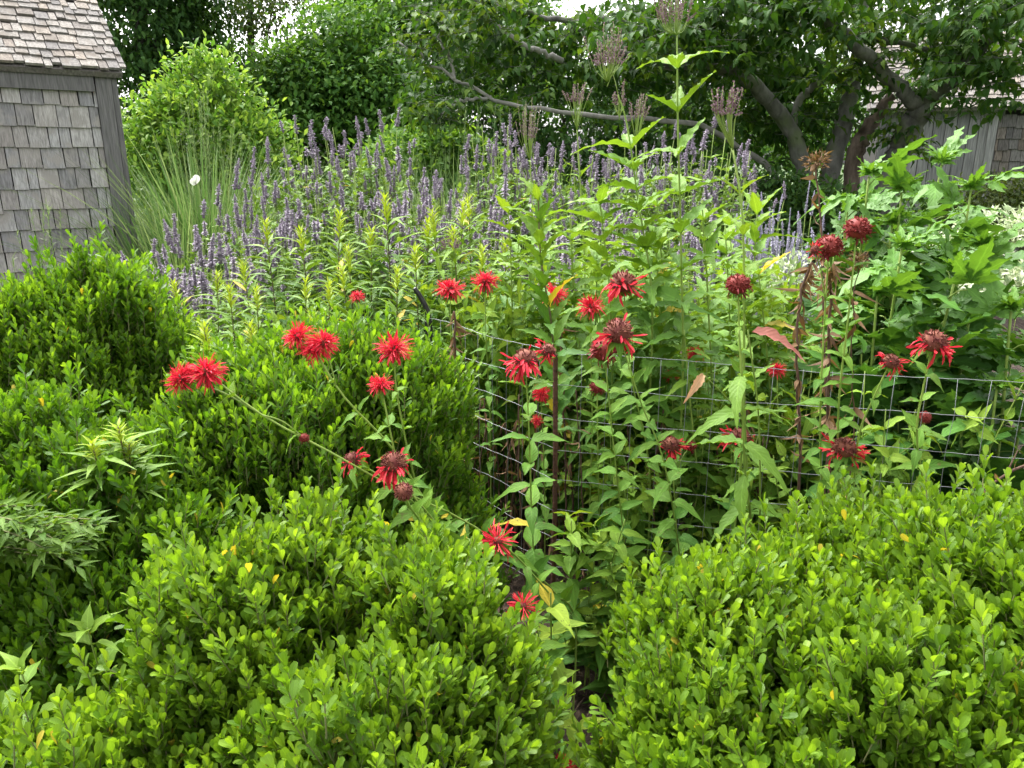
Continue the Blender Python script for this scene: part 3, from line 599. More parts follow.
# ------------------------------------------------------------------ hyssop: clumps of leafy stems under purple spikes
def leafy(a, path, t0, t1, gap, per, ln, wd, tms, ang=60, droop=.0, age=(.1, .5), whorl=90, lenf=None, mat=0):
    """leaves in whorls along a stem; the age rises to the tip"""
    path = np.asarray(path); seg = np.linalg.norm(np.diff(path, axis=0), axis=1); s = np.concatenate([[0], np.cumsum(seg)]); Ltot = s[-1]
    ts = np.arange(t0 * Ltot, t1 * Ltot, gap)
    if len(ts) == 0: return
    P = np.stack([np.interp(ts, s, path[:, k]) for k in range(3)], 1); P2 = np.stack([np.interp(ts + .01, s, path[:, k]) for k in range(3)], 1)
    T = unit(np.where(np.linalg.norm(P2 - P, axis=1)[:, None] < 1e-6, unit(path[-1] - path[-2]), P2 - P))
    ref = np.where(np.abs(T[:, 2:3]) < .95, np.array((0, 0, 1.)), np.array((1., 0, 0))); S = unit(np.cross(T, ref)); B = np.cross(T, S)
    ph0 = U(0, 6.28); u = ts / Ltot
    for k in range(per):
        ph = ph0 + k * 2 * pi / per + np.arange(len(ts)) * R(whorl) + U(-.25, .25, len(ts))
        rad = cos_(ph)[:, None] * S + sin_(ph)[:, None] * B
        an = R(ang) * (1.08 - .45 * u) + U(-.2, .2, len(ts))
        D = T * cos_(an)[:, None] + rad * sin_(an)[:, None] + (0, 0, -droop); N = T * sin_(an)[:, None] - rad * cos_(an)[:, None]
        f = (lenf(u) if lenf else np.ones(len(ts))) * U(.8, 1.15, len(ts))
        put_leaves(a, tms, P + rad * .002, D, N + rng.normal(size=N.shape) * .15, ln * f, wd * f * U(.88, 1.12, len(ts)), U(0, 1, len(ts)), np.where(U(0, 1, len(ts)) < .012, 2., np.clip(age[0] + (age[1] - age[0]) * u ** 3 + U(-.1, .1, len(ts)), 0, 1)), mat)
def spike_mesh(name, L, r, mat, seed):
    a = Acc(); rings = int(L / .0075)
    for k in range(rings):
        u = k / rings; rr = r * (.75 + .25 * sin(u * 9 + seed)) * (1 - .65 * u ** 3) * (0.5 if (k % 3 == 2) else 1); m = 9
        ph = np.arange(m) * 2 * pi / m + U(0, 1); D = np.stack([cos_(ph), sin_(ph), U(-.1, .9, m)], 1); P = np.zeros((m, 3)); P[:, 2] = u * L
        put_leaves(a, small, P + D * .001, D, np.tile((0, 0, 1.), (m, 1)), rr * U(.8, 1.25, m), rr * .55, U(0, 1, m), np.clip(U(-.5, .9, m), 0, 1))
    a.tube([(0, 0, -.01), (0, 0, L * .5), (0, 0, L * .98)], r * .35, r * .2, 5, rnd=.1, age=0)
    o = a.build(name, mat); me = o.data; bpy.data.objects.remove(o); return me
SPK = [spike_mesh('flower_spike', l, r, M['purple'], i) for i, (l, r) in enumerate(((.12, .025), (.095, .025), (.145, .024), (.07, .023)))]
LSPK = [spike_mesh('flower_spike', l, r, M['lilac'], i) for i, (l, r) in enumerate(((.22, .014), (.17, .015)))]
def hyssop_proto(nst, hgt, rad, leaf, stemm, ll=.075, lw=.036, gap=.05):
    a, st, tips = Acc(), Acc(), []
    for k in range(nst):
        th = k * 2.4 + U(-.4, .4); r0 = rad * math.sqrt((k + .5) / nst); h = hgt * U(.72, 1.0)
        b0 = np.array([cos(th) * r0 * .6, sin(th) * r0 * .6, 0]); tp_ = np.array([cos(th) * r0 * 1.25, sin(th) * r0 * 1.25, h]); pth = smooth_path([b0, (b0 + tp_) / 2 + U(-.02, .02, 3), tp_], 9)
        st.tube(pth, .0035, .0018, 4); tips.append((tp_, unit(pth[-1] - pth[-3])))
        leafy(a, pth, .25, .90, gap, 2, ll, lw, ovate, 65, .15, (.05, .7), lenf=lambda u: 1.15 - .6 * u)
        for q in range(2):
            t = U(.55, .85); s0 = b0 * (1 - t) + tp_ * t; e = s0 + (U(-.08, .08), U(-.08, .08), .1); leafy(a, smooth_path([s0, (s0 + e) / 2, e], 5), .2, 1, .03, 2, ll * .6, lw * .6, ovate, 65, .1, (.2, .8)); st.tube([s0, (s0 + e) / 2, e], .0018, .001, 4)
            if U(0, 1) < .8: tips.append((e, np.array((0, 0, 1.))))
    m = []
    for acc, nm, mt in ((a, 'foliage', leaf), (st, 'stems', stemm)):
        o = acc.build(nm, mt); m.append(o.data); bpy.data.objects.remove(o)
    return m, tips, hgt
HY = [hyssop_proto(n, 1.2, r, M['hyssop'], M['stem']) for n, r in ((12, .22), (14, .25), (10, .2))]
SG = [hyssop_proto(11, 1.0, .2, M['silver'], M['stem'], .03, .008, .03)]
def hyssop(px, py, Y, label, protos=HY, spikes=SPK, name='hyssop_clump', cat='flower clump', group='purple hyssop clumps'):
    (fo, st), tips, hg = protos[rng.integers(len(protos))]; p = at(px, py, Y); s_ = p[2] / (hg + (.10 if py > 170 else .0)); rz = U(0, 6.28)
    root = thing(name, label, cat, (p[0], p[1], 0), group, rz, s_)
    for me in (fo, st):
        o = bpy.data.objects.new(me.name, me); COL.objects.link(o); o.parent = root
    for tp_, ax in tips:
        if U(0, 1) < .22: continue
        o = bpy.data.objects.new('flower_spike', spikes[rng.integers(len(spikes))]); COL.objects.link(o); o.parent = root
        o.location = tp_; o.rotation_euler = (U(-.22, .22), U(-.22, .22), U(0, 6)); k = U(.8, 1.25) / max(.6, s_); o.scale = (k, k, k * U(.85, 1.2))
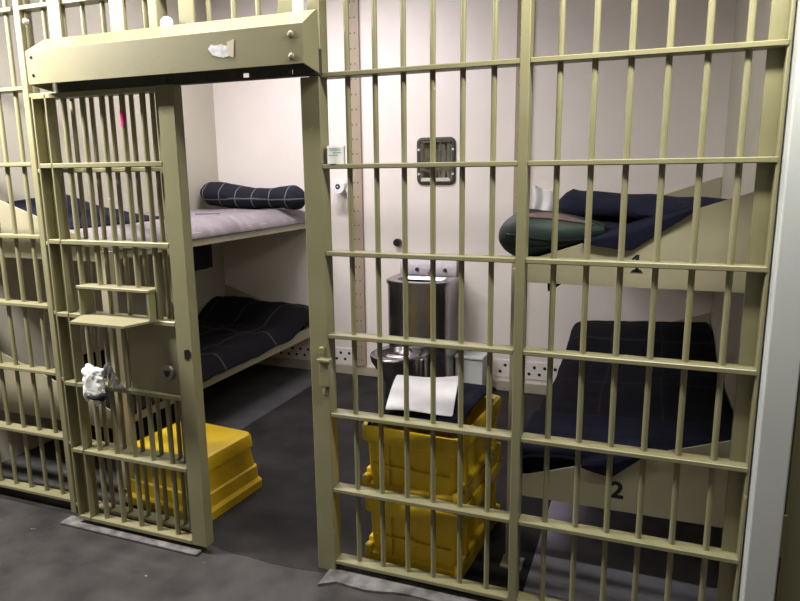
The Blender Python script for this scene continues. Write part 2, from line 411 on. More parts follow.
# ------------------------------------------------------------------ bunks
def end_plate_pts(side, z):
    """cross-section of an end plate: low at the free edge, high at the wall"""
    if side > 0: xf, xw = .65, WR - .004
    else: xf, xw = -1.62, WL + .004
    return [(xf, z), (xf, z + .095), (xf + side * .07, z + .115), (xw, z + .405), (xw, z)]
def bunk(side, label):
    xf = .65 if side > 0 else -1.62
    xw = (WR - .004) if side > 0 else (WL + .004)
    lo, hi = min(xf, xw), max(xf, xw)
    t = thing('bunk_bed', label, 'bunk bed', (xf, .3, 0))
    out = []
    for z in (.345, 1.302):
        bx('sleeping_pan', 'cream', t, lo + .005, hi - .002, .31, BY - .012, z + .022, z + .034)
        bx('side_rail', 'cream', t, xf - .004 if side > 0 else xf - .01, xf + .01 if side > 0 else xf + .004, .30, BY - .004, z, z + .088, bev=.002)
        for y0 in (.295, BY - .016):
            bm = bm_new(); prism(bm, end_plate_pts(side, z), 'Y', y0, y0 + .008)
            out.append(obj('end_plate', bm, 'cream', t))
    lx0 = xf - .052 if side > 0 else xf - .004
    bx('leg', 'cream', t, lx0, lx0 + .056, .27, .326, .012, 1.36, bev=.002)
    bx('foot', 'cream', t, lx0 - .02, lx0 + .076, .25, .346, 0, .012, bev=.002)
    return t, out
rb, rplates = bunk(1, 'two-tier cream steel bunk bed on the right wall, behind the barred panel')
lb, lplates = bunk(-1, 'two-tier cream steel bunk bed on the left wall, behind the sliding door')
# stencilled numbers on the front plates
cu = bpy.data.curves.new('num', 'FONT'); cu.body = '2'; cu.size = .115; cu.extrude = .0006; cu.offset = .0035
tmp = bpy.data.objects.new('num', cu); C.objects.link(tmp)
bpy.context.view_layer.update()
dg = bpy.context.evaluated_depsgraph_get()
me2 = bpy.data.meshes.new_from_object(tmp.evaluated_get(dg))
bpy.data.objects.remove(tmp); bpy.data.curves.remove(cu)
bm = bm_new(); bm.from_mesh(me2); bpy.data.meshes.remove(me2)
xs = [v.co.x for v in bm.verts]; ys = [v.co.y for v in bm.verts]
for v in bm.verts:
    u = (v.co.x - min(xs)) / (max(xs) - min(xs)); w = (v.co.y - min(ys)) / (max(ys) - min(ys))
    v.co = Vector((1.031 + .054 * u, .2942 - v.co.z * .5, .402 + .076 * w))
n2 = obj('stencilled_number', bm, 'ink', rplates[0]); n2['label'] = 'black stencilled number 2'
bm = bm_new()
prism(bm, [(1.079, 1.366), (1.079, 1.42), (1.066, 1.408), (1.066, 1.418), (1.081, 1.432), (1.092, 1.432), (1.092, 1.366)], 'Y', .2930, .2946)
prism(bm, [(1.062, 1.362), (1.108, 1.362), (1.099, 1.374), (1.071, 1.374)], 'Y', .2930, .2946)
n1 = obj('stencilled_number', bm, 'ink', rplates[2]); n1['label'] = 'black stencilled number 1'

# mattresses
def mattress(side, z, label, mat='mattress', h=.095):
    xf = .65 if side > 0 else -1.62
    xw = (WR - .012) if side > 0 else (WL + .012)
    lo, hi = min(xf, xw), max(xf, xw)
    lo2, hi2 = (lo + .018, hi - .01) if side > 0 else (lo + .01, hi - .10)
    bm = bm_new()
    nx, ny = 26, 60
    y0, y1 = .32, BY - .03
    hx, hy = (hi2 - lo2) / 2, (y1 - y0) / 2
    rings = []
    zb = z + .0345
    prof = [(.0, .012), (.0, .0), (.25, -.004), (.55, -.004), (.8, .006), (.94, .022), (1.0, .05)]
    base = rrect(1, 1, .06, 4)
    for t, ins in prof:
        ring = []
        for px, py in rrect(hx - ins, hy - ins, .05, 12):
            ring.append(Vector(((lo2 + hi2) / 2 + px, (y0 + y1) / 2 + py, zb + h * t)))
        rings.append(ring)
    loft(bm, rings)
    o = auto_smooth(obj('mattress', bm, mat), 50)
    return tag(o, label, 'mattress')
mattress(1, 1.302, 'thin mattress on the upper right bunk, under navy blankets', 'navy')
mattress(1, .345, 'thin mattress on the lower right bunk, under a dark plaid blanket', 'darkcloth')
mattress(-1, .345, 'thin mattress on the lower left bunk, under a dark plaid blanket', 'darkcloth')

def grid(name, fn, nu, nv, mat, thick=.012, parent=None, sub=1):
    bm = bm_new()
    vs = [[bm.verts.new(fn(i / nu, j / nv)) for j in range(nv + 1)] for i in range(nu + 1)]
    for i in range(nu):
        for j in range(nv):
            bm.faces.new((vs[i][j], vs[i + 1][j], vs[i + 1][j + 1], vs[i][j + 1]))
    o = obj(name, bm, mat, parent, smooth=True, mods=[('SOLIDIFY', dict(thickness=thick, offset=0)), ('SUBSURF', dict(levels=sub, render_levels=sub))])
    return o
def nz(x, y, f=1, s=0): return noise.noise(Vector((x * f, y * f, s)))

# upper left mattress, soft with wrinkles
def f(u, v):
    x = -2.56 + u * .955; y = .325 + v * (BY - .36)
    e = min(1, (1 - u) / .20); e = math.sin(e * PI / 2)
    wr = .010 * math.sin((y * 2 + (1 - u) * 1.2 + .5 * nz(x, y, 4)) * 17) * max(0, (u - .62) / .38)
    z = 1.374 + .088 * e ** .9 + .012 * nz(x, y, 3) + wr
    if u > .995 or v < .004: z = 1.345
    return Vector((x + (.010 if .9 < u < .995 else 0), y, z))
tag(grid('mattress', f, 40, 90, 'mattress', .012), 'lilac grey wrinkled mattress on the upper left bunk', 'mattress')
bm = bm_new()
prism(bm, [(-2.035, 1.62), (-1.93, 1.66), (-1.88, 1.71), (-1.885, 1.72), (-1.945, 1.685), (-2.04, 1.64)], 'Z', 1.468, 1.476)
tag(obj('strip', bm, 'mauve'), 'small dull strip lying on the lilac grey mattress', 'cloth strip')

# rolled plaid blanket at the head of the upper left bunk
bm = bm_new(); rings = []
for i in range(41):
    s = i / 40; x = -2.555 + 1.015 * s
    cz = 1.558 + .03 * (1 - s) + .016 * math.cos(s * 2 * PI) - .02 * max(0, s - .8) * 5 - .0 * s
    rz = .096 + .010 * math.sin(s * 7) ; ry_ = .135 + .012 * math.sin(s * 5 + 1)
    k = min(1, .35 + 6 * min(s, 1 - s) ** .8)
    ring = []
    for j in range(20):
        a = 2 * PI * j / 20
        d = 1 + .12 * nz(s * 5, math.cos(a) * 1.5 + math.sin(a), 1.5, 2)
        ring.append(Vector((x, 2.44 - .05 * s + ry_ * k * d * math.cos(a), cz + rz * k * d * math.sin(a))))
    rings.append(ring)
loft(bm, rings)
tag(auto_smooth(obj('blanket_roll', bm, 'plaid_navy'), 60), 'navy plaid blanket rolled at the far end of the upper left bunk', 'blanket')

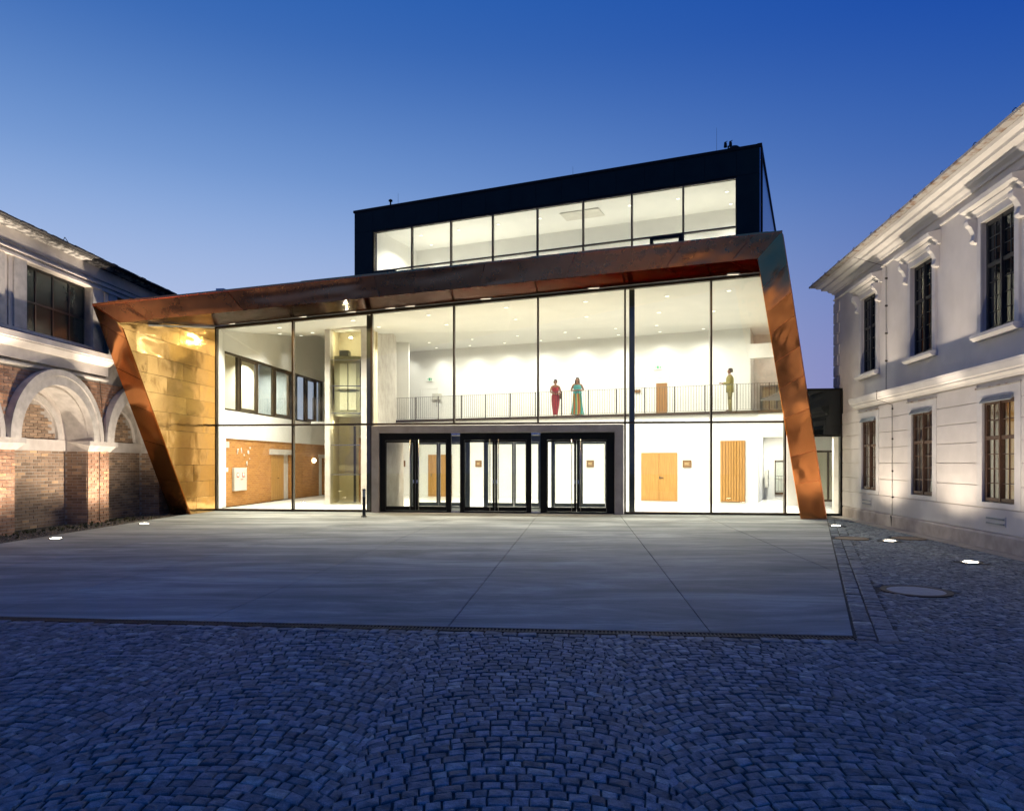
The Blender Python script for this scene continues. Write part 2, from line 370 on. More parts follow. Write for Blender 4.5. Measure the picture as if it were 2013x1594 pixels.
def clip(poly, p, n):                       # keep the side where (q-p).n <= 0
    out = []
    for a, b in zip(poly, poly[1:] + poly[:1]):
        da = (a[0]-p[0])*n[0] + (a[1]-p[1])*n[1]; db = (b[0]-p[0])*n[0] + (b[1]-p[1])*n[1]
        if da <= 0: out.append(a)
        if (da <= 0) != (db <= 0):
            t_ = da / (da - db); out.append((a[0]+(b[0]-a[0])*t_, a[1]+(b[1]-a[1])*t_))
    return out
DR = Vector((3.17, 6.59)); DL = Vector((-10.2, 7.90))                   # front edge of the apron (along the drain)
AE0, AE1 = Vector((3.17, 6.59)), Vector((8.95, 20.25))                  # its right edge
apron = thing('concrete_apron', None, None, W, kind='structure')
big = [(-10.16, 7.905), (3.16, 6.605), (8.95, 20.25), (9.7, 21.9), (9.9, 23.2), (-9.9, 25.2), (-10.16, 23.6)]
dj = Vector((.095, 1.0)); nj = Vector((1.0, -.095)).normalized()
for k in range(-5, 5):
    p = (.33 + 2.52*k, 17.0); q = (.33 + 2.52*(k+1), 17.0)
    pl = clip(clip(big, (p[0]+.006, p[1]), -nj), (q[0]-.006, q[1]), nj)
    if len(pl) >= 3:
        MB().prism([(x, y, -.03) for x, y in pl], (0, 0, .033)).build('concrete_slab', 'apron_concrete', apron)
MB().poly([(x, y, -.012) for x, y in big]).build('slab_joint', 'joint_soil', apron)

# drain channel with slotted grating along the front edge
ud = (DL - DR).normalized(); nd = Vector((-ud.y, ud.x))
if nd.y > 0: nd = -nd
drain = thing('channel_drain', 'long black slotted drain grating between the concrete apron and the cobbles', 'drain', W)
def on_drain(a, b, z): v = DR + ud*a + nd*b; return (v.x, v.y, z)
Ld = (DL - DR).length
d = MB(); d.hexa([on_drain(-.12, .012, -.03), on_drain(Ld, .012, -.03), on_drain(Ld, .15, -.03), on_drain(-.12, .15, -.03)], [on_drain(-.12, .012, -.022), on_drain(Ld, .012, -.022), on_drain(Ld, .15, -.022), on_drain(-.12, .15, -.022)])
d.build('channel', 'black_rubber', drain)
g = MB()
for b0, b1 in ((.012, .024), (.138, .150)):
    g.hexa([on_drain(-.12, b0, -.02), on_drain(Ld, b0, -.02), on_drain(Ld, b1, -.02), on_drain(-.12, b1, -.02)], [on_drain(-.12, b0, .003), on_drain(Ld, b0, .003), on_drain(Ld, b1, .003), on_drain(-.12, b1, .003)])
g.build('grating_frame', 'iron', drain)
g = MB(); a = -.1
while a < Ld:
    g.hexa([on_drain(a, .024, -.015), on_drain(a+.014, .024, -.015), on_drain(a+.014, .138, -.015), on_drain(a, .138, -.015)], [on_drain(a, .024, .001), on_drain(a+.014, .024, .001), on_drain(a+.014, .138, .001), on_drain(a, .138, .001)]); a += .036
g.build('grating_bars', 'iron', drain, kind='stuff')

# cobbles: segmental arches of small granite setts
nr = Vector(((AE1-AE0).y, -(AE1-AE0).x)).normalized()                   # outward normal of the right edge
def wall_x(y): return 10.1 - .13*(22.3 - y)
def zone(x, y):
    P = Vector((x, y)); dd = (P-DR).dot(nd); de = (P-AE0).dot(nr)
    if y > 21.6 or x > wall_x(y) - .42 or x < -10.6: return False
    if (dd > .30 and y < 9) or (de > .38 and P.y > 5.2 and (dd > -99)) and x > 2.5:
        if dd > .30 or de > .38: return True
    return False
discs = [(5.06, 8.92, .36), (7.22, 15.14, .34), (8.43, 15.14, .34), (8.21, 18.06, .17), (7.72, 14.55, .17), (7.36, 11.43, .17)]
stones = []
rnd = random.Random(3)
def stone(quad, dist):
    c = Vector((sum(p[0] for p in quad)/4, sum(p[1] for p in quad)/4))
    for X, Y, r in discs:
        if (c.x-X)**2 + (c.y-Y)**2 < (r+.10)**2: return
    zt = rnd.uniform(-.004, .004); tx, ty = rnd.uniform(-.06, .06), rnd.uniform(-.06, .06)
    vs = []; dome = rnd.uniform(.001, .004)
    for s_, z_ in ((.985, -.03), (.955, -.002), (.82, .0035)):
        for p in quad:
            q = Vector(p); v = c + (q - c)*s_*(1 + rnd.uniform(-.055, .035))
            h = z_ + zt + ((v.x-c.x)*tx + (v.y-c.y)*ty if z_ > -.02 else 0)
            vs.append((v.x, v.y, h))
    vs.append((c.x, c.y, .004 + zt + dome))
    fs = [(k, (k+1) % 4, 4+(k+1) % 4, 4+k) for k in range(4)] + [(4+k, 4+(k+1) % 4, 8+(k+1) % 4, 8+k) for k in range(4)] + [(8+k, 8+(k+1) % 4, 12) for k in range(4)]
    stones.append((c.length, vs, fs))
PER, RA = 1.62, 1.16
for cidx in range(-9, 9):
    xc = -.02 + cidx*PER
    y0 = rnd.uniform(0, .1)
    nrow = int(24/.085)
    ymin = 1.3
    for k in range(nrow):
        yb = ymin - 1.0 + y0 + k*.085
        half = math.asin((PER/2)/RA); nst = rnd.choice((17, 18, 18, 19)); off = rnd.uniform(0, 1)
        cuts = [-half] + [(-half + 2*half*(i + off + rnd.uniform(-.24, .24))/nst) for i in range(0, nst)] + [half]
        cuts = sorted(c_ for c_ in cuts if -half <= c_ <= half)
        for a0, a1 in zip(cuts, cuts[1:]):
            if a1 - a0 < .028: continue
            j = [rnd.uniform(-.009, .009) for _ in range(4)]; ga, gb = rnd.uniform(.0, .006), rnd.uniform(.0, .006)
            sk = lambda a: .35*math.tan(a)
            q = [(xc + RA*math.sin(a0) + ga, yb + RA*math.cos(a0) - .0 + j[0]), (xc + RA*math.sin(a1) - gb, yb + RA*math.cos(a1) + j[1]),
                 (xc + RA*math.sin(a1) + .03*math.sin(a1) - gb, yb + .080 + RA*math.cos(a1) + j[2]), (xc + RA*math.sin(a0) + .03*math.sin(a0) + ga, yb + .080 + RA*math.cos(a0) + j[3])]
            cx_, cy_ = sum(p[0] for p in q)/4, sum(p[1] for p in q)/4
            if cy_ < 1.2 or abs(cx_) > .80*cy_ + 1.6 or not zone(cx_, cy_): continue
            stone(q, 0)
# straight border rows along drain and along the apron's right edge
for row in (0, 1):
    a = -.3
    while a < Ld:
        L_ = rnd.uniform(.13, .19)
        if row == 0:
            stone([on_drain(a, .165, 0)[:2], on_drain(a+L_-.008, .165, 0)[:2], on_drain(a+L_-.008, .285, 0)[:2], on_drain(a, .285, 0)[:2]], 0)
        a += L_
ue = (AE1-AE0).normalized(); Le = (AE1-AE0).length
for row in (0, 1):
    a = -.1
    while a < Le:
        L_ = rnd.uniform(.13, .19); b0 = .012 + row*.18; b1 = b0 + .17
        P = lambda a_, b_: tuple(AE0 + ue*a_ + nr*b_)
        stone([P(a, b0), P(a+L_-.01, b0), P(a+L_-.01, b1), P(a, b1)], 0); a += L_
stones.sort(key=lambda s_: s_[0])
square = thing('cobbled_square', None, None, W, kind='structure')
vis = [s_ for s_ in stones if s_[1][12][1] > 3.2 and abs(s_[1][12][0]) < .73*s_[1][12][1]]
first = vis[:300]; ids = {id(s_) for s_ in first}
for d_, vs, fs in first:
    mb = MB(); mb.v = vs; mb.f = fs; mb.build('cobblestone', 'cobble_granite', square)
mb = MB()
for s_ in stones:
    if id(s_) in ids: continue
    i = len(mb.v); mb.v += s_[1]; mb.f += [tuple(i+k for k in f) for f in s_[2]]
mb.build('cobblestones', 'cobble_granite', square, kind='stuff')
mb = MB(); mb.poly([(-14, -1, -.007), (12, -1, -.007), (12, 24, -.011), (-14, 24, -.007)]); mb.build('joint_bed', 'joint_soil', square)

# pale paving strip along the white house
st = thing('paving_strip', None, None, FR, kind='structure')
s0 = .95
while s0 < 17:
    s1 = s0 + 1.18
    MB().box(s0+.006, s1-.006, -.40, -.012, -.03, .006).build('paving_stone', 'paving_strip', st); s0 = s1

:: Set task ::
From the entries above, list each line with "More" in it.

:: Answer to the problem ::
Continue the Blender Python script for this scene: part 3, from line 599. More parts follow.
The Blender Python script for this scene continues. Write part 2, from line 411 on. More parts follow.
The Blender Python script for this scene continues. Write part 2, from line 370 on. More parts follow. Write for Blender 4.5. Measure the picture as if it were 2013x1594 pixels.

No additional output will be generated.